Effects of pitched tips of novel kneading disks on melt mixing in twin-screw extrusion

TL;DR

This study investigates how pitched-tip modifications to kneading disks in twin-screw extruders influence melt mixing, showing that backward tips enhance stress and potentially improve dispersive mixing without affecting residence time fluctuations.

Contribution

It introduces the effects of pitched-tip angles on kneading disk performance, providing insights for optimizing mixing device design in polymer and rubber processing.

Findings

Pitched tips increase fluid stress in high-stress regions.

Backward pitched tips raise mean applied stress, improving dispersive mixing.

Residence time fluctuations remain unchanged with pitched tips.

Abstract

In mixing highly viscous materials, like polymers, foods, and rubbers, the geometric structure of the mixing device is a determining factor for the quality of the mixing process.

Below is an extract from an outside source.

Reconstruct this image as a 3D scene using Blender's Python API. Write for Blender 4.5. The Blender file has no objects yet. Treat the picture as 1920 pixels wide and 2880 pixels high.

In pitched-tip kneading disks (ptKD), a novel type of mixing element, based on conventional kneading disks (KD), the tip angle is modified to change the channel geometry as well as the drag ability of KD. We discuss the effects of the tip angle in ptKD on mixing characteristics based on numerical simulation of the flow in the melt-mixing zone under different feed rates and a screw rotation speed. It turns out that the passage of fluid through the high-stress regions increases in ptKD compared to conventional KD regardless of the directions and sizes of the tip angle, while the fluctuation in residence time stays at the same level as the conventional KD. Furthermore, pitched tips of backward direction increase the mean applied stress on the fluid elements during its residence in the melt-mixing zone, suggesting the enhancement of dispersive mixing quality in ptKD. These understandings of the role of the tip angle on KD can give a basic guide in selecting and designing suitable angle parameters of ptKD for different mixing purposes.